-- Your objective --
Stop after the line containing "S.camera = cam": print each line exactly from the first line of the listing up to that point.

┌──

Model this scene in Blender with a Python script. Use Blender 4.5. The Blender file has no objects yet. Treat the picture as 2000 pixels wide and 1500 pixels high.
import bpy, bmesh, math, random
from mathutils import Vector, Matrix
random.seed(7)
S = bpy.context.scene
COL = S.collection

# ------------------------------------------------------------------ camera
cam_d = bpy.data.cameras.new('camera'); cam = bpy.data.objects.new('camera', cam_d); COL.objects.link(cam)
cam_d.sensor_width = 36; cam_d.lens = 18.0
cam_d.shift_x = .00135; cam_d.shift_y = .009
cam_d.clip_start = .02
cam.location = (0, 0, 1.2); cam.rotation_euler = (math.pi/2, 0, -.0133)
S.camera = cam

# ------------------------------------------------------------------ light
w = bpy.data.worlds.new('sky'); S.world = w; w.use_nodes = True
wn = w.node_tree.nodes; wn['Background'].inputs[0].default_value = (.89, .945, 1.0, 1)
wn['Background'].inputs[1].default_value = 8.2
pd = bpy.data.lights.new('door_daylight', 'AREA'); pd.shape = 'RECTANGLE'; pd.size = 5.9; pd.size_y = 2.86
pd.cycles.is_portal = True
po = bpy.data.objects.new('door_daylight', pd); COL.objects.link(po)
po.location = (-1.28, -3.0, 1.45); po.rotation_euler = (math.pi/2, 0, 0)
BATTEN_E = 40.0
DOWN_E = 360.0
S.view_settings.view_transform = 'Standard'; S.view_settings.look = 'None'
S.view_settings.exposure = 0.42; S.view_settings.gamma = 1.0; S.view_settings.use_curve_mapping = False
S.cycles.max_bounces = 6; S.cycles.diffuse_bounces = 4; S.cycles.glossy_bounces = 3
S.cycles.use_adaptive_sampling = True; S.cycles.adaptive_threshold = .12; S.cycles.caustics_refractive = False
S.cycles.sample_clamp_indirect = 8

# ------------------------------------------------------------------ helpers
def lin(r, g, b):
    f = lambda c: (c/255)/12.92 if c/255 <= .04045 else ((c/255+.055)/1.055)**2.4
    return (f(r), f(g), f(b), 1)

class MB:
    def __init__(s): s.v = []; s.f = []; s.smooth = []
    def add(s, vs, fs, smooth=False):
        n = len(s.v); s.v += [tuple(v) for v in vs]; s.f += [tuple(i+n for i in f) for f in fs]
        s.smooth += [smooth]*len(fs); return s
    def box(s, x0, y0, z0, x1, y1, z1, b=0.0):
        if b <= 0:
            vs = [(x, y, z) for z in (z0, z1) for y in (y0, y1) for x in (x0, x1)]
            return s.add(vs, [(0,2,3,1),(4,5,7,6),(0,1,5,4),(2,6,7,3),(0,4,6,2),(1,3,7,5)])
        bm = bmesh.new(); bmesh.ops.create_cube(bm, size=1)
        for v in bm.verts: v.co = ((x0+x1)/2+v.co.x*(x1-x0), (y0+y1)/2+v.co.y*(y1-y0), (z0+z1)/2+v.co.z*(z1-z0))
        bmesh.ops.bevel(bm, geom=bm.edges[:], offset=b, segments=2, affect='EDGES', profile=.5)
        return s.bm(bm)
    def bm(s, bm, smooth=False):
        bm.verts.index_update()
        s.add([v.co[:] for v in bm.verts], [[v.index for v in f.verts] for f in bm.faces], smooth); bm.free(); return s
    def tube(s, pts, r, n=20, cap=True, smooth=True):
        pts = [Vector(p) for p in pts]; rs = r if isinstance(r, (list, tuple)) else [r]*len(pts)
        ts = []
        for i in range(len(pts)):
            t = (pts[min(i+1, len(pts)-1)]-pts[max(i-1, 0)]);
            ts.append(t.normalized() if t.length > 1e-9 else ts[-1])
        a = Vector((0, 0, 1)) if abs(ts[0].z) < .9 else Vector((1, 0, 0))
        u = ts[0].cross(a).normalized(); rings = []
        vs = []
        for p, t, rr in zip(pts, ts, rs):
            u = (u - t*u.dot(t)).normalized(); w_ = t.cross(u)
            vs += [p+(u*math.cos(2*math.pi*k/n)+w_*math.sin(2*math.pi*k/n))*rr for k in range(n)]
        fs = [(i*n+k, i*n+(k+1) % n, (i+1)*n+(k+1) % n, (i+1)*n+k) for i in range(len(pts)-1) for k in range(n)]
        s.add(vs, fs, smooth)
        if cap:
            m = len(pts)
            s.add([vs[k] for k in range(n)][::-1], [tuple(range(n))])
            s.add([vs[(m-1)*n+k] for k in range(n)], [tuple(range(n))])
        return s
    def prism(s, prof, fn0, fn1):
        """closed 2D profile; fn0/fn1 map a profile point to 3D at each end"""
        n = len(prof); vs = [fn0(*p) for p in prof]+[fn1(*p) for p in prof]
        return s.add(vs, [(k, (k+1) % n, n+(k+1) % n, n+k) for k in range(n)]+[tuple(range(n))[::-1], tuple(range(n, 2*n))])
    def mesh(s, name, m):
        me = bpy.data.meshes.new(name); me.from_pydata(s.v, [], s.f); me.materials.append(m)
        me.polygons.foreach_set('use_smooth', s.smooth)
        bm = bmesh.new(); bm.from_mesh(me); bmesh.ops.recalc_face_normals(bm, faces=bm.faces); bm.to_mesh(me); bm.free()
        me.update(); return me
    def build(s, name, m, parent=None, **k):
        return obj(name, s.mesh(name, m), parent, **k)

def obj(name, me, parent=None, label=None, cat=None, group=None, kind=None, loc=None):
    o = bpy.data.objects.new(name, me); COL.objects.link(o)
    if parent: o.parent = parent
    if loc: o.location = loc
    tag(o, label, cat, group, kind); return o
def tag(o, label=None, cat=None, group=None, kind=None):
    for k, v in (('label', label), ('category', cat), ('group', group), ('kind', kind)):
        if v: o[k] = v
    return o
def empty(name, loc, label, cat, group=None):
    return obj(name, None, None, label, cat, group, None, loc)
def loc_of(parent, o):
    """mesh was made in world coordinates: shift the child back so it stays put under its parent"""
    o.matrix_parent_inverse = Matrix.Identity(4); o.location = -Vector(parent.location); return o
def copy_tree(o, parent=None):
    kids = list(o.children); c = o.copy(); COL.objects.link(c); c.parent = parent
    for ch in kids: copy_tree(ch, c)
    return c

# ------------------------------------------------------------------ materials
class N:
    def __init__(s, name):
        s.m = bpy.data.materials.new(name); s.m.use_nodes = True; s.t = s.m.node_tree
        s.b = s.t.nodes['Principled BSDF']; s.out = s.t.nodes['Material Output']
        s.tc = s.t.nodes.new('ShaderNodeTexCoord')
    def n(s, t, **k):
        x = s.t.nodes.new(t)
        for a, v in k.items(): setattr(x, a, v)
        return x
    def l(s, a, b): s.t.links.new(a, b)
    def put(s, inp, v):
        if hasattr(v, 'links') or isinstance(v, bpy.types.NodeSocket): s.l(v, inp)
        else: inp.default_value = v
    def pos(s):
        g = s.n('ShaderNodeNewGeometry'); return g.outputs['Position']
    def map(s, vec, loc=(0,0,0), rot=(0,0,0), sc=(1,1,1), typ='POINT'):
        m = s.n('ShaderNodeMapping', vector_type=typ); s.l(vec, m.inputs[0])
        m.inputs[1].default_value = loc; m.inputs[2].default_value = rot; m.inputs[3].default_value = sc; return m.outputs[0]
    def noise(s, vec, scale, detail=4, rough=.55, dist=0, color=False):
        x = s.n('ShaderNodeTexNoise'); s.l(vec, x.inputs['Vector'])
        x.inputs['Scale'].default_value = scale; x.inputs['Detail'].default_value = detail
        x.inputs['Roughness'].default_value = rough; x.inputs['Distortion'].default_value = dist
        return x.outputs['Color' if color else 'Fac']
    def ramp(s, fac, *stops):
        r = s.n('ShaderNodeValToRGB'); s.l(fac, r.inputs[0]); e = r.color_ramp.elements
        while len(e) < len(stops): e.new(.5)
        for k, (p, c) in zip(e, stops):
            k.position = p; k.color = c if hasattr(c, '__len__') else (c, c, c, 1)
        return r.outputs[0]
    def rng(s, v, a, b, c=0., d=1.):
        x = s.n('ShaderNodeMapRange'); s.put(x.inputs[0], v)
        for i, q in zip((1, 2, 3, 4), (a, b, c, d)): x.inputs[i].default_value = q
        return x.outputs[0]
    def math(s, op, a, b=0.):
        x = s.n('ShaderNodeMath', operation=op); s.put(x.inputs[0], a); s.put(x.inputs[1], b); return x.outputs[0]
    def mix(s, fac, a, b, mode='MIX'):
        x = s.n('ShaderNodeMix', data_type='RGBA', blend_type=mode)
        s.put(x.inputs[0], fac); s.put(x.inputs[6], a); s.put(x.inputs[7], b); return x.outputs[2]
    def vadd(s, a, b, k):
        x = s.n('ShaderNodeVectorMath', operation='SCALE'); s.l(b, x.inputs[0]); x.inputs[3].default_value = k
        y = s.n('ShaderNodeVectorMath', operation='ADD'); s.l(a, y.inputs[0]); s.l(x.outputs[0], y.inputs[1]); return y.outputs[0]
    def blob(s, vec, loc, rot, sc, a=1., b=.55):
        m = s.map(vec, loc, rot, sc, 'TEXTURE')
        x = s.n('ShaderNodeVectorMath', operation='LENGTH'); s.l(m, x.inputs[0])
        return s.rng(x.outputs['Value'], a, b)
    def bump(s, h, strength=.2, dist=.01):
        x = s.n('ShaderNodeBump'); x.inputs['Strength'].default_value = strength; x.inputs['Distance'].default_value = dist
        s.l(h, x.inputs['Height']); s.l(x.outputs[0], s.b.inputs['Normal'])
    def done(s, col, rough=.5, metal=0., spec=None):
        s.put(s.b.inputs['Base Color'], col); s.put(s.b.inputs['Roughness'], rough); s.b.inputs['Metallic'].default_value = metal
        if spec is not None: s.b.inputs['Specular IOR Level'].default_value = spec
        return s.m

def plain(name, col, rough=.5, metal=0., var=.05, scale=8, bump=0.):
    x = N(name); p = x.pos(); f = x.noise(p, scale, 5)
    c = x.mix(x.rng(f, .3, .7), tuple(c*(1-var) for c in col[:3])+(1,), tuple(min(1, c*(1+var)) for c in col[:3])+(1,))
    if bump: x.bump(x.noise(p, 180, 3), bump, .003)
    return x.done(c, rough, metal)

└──

-- Worked solution --
Model this scene in Blender with a Python script. Use Blender 4.5. The Blender file has no objects yet. Treat the picture as 2000 pixels wide and 1500 pixels high.
import bpy, bmesh, math, random
from mathutils import Vector, Matrix
random.seed(7)
S = bpy.context.scene
COL = S.collection

# ------------------------------------------------------------------ camera
cam_d = bpy.data.cameras.new('camera'); cam = bpy.data.objects.new('camera', cam_d); COL.objects.link(cam)
cam_d.sensor_width = 36; cam_d.lens = 18.0
cam_d.shift_x = .00135; cam_d.shift_y = .009
cam_d.clip_start = .02
cam.location = (0, 0, 1.2); cam.rotation_euler = (math.pi/2, 0, -.0133)
S.camera = cam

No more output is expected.